Last month, the Centre approved the terms of reference for the 8th Pay Commission and granted the panel a period of 18 months to submit its report. This means that the report submission will likely be around mid-2027.
A question on the 8th Pay Commission timeline was raised during the Winter Session of Parliament.
Central government employees and pensioners have been checking updates and developments around the 8th Pay Commission with much hope. Among a number of concerns, there is one key question that government employees want the answer to: Will arrears under the 8th Pay Commission be calculated from January 1, 2026, or from a later date? While January 1, 2026 has emerged as a reference point, the government has not confirmed this date as yet. Here’s the latest update on when employees could expect to receive arrears under the latest pay commission.

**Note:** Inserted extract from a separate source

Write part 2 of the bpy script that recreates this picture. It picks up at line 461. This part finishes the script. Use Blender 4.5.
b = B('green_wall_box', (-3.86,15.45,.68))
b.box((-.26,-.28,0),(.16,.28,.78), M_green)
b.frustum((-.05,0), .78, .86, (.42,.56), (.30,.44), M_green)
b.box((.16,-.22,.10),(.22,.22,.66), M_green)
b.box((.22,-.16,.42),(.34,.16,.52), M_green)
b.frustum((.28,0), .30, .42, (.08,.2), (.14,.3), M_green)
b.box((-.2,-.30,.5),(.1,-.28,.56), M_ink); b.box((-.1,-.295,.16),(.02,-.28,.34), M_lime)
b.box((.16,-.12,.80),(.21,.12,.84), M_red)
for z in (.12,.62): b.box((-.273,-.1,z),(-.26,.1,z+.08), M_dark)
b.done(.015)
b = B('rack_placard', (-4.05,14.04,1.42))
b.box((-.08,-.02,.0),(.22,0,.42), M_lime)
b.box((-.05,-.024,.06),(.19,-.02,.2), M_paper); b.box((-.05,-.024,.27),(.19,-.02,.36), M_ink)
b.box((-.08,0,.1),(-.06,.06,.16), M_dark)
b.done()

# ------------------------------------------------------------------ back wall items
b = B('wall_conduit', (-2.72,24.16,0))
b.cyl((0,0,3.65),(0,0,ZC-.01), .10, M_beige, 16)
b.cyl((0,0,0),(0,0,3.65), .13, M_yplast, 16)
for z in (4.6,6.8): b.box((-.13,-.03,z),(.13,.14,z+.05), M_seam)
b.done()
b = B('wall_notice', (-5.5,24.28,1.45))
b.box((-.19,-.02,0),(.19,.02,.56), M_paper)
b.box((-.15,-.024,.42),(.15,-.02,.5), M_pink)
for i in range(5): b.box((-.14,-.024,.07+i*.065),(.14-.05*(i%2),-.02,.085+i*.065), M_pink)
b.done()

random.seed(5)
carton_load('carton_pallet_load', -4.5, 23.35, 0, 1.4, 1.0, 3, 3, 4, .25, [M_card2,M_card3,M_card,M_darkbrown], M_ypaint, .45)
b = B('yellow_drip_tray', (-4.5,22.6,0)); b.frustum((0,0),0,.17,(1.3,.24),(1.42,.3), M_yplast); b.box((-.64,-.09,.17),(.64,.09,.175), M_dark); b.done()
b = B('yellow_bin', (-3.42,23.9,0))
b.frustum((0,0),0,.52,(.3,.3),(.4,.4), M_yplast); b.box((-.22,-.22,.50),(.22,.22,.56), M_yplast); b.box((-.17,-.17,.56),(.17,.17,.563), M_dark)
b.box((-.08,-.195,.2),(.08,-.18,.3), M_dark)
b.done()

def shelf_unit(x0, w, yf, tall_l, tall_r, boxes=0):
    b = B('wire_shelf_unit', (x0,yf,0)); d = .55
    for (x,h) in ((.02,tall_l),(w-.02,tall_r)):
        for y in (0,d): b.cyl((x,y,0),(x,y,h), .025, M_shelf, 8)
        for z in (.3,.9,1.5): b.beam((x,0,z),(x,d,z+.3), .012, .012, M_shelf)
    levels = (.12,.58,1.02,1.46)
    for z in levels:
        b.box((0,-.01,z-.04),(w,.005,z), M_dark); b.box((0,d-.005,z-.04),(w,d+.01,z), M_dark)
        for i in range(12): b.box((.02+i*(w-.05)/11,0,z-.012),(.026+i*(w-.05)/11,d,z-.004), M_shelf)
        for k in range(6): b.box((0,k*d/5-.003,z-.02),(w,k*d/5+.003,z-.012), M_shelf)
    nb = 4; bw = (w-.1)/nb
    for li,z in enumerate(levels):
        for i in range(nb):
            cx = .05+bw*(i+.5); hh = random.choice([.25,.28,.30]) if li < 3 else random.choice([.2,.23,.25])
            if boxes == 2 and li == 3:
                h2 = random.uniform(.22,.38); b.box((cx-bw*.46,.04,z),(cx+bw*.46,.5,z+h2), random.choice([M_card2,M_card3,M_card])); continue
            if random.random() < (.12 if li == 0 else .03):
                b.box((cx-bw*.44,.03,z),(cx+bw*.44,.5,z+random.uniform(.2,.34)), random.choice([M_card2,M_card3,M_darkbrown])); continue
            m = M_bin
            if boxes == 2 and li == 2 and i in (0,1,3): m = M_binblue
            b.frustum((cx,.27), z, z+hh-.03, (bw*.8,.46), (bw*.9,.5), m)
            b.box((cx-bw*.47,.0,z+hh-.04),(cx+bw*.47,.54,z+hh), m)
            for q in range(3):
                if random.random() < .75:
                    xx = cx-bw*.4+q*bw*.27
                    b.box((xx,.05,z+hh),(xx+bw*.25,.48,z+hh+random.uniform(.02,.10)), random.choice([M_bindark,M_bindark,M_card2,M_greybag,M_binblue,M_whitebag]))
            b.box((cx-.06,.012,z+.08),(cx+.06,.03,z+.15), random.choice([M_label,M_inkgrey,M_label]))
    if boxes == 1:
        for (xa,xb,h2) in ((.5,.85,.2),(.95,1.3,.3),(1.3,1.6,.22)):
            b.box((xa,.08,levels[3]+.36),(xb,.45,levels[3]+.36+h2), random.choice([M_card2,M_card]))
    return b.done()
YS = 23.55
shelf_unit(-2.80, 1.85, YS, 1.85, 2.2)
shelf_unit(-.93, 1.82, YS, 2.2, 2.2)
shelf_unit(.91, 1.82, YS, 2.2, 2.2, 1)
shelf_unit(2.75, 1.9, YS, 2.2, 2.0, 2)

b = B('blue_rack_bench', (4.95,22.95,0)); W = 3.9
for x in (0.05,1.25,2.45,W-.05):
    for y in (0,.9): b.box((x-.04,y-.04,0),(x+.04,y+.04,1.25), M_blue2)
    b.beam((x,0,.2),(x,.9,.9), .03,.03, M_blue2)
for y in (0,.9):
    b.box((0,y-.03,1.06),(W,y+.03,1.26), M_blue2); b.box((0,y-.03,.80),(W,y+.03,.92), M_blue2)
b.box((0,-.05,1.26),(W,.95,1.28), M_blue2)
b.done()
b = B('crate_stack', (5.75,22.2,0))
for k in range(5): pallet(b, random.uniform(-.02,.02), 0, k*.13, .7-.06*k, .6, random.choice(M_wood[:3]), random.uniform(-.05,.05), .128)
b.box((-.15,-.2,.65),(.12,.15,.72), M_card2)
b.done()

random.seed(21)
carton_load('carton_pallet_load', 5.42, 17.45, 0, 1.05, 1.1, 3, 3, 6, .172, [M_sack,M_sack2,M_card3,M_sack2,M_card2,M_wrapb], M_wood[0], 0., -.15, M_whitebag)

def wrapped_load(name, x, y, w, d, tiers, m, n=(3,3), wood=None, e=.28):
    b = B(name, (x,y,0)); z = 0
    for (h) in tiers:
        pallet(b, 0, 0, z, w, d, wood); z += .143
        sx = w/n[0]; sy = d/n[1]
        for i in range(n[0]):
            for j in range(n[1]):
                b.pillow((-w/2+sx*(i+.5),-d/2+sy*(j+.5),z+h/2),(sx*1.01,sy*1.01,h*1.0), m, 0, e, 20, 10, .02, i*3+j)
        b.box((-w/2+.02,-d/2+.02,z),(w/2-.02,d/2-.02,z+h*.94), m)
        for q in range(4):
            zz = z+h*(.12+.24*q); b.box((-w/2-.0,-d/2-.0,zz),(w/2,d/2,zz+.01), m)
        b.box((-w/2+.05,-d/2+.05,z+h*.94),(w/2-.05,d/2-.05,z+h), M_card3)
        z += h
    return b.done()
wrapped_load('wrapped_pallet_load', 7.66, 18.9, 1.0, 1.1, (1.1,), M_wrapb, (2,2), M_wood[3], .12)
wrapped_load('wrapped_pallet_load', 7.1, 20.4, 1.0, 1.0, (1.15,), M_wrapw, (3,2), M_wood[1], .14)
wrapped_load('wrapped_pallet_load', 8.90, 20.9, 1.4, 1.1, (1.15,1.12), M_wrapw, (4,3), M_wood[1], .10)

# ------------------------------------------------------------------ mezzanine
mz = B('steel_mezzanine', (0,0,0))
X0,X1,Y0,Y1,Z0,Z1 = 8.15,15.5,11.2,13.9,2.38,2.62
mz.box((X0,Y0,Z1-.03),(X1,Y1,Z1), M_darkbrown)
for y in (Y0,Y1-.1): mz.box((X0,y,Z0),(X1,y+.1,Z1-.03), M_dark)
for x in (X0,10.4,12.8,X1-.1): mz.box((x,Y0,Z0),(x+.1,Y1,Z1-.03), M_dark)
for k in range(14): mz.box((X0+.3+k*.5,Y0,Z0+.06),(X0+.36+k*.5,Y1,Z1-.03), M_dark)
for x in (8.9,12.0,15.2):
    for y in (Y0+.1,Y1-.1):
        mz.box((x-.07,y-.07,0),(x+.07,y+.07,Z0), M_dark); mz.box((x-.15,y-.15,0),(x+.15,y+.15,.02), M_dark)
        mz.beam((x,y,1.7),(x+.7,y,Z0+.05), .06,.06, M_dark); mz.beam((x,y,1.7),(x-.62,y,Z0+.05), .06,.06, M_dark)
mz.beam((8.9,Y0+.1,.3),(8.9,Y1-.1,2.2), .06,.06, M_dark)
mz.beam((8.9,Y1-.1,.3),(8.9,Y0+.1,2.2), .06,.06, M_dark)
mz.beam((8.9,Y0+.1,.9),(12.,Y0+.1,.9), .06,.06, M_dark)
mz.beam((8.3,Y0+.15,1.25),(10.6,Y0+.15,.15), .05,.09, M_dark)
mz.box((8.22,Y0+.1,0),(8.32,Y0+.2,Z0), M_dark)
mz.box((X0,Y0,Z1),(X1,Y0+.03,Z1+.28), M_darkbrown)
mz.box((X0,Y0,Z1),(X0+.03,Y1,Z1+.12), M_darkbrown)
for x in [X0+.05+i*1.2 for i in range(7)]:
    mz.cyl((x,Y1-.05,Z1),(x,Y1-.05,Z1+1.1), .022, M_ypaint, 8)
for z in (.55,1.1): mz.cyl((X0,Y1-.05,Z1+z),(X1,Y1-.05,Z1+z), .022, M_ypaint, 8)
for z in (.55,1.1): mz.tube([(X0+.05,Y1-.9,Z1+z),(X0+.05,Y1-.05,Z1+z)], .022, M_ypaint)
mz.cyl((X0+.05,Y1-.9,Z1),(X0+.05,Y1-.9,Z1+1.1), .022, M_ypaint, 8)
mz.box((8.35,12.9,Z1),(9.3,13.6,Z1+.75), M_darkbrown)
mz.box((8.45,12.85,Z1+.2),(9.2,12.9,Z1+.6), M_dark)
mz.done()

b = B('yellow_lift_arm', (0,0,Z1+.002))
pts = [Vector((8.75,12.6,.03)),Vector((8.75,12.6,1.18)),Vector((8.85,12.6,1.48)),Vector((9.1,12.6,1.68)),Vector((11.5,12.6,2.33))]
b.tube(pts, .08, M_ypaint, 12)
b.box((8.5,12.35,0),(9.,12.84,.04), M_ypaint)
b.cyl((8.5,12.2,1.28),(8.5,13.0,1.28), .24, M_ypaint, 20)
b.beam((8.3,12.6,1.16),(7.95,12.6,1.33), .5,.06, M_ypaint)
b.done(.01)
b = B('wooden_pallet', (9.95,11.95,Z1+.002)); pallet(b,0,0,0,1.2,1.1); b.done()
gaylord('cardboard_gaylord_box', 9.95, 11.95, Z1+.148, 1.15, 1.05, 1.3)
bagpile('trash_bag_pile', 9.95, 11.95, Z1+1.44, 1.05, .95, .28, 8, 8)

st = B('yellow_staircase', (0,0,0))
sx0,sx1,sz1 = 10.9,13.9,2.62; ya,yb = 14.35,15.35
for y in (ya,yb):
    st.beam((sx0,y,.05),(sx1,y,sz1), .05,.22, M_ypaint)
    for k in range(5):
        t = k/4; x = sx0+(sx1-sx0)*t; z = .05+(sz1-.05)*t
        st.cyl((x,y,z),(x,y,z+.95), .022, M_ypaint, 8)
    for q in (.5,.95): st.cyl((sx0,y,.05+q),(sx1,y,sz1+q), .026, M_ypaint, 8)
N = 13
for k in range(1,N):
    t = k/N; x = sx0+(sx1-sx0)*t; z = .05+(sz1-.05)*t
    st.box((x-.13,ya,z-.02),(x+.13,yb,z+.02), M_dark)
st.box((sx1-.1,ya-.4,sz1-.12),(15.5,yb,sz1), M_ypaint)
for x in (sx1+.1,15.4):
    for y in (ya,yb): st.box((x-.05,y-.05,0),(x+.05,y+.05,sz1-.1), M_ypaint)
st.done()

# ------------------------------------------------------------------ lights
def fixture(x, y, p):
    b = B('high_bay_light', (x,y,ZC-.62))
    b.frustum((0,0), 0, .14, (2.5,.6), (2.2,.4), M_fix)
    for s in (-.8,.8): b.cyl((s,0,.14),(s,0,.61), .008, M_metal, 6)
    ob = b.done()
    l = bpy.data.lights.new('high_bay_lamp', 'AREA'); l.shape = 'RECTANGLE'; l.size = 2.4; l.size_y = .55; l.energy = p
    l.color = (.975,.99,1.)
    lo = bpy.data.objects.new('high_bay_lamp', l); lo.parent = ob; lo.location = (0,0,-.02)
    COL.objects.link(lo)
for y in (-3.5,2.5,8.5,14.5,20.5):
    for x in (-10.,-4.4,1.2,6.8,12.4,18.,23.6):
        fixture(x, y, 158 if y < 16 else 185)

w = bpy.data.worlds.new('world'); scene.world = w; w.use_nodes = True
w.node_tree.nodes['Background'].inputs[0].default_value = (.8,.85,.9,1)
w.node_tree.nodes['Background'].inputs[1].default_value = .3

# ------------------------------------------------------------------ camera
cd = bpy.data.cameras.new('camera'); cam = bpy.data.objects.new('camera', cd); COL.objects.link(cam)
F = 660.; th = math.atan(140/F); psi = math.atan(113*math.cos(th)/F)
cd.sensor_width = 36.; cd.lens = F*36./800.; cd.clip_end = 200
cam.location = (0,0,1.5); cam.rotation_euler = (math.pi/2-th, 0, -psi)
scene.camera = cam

A question on the timeline of the 8th Pay Commission was raised during the ongoing Winter Session of the Parliament. In response, Minister of State for Finance Pankaj Chaudhary said that the date of implementation of the 8th Pay Commission would be decided by the government at an appropriate time. He added that suitable fund provisions would be made once the recommendations get a go-ahead. Hence, there is no official confirmation if arrears would start from January 1 or from a later date.
Last month, the Centre approved the terms of reference for the 8th Pay Commission and granted the panel a period of 18 months to submit its report. This means that the report submission will likely be around mid-2027. After that, the government is likely to take another three to six months to examine the recommendations, take cabinet approval, and notify the revised pay structure.